#### DATA SEGMENT:
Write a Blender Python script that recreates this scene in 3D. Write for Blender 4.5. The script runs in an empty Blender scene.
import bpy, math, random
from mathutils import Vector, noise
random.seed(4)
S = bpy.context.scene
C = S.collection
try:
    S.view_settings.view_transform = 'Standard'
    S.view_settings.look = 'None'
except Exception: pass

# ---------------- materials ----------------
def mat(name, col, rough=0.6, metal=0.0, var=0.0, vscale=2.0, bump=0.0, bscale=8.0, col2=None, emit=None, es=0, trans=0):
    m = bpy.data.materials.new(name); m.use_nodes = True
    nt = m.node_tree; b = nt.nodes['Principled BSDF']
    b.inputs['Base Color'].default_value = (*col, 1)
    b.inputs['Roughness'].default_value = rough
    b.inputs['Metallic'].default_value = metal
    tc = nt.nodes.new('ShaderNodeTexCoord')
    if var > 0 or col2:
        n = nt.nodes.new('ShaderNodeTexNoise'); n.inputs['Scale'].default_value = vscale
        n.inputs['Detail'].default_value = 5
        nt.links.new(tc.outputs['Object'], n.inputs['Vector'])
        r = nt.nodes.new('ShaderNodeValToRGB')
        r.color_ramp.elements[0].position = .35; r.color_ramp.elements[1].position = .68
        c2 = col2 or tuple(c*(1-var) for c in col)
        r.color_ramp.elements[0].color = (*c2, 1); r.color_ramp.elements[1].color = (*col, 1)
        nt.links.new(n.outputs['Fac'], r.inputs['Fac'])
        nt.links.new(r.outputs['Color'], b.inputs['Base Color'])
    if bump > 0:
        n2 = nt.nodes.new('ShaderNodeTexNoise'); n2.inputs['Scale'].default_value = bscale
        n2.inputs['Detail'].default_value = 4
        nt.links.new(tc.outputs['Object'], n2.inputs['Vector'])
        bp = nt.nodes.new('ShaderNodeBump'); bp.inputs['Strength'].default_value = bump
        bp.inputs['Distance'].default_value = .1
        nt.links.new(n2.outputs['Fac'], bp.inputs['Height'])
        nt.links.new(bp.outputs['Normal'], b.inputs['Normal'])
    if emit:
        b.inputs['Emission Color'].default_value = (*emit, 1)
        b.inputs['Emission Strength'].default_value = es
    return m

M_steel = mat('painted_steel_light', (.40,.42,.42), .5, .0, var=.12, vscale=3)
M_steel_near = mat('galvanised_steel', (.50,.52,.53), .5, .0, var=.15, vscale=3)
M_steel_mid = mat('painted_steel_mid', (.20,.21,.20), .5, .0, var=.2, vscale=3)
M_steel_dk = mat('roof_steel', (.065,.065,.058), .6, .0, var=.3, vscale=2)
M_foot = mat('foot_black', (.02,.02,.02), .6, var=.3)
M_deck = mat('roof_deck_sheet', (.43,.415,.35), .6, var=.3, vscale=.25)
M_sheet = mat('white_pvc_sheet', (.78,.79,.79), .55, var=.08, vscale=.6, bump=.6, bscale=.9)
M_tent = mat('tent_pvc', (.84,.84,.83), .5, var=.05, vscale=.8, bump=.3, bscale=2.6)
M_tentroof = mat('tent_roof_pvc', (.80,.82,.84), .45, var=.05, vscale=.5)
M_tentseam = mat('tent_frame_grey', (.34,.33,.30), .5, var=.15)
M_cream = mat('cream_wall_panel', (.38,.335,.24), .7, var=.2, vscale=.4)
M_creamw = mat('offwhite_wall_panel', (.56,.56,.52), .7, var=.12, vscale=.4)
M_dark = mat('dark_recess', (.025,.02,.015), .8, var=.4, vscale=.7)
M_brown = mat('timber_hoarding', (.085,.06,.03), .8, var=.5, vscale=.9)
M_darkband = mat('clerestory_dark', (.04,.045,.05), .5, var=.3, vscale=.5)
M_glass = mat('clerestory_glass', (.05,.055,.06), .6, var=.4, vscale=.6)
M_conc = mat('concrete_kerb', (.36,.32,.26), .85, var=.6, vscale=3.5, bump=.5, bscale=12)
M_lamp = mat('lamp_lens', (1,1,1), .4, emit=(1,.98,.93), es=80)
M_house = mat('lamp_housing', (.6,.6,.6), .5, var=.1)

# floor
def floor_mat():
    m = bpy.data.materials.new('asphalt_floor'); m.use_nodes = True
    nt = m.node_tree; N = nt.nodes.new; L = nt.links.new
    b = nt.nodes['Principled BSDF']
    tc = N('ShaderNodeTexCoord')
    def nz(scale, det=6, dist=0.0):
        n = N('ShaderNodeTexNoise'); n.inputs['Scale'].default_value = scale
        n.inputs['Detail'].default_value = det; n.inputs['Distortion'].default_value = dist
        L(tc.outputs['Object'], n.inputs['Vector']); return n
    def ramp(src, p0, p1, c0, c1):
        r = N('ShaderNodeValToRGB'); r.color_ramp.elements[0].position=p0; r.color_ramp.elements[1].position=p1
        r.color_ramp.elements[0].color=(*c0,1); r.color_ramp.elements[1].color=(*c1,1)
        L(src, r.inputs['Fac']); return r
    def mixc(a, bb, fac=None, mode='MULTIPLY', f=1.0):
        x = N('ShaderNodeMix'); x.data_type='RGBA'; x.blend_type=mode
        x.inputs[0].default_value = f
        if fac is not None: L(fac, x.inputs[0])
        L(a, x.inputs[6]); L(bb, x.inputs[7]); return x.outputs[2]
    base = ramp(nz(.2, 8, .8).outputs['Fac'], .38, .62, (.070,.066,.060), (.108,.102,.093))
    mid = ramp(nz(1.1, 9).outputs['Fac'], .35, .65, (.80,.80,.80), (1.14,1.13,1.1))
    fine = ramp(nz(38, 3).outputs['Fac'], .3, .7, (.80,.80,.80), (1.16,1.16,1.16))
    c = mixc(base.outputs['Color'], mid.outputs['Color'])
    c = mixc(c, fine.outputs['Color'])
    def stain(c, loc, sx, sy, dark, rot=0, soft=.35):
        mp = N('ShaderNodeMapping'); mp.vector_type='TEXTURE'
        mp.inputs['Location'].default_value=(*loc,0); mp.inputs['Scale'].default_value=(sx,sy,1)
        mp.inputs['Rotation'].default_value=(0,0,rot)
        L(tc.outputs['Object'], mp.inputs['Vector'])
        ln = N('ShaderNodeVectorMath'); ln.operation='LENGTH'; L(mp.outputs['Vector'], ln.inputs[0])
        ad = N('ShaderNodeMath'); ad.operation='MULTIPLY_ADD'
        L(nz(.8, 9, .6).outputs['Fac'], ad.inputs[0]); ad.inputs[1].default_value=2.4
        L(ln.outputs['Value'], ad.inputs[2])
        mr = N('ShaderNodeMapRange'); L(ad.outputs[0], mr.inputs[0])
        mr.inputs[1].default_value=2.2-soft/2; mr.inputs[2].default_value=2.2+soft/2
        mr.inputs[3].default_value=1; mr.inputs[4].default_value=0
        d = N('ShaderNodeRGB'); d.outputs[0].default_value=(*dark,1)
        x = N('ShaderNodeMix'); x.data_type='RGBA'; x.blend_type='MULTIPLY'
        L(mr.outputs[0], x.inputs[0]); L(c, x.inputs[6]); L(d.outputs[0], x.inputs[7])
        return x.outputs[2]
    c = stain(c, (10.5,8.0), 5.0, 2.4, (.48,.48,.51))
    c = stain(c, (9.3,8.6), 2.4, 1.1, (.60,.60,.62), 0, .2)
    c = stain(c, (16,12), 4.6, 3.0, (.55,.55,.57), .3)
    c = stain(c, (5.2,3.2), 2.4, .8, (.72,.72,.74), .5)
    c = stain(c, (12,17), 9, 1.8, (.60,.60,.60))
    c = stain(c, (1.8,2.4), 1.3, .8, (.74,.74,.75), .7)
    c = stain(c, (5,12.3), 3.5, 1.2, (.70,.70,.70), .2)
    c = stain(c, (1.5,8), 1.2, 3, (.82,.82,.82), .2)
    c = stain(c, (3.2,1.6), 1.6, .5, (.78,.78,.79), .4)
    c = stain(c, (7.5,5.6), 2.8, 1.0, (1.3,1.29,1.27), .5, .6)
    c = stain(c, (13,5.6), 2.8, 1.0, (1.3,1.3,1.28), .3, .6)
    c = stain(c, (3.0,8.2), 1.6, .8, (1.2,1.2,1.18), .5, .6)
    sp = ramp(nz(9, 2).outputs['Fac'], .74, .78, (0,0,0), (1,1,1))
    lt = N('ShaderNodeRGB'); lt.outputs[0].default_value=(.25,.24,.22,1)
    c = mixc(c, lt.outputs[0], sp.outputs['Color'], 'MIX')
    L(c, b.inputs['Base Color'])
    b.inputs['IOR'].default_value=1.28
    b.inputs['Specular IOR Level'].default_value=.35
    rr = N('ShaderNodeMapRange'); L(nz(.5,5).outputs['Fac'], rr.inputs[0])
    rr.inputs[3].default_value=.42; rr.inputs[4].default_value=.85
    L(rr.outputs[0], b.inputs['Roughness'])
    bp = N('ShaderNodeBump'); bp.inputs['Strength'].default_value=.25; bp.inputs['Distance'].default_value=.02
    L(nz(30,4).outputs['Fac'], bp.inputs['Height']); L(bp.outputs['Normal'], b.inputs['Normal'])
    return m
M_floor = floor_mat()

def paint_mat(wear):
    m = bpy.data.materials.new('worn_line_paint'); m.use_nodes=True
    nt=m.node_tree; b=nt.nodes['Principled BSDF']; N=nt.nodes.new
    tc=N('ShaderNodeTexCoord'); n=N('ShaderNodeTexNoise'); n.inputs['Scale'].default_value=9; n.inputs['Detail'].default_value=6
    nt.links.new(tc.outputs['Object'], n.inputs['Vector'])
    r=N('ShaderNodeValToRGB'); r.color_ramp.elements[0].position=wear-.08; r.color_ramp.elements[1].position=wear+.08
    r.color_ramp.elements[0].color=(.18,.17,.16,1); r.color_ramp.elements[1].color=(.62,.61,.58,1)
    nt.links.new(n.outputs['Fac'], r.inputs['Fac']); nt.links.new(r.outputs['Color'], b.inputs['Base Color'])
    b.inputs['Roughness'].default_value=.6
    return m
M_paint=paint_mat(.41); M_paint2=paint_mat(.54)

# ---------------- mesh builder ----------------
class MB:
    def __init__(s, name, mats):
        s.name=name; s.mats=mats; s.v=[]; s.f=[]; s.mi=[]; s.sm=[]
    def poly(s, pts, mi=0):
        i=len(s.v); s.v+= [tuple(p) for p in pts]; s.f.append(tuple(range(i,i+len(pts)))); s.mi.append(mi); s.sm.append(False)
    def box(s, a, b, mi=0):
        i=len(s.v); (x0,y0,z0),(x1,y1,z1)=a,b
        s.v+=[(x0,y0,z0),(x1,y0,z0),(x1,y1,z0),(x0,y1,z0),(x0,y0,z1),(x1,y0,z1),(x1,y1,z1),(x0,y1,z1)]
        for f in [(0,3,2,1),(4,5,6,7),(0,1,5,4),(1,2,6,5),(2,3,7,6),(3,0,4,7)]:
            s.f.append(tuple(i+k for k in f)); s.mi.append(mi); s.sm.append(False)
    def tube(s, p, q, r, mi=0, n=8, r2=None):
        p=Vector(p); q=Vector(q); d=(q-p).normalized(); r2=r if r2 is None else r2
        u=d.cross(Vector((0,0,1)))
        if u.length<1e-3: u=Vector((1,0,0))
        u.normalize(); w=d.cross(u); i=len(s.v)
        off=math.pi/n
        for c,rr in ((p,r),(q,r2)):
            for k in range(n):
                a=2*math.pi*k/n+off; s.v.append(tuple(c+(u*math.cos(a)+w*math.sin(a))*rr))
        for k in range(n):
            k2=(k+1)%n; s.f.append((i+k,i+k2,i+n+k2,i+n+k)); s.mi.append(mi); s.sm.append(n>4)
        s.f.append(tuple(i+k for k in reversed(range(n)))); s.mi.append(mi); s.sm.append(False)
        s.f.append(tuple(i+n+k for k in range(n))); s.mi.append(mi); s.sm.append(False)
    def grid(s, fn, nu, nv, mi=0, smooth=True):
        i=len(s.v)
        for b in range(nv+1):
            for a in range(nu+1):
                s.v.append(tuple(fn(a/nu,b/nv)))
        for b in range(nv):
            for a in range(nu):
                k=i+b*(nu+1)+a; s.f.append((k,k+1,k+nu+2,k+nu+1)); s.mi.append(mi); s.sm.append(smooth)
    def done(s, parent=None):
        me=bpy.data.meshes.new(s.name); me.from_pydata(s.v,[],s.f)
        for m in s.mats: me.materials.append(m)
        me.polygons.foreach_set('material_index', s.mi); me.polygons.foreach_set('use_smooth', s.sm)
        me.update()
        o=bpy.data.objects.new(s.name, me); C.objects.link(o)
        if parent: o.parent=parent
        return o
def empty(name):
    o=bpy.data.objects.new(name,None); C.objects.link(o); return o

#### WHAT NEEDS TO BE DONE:
From the first line of the data above to the line holding "except Exception: pass", reproduce each line exactly; emit no other lines.

#### RESULT OF THE TASK:
Write a Blender Python script that recreates this scene in 3D. Write for Blender 4.5. The script runs in an empty Blender scene.
import bpy, math, random
from mathutils import Vector, noise
random.seed(4)
S = bpy.context.scene
C = S.collection
try:
    S.view_settings.view_transform = 'Standard'
    S.view_settings.look = 'None'
except Exception: pass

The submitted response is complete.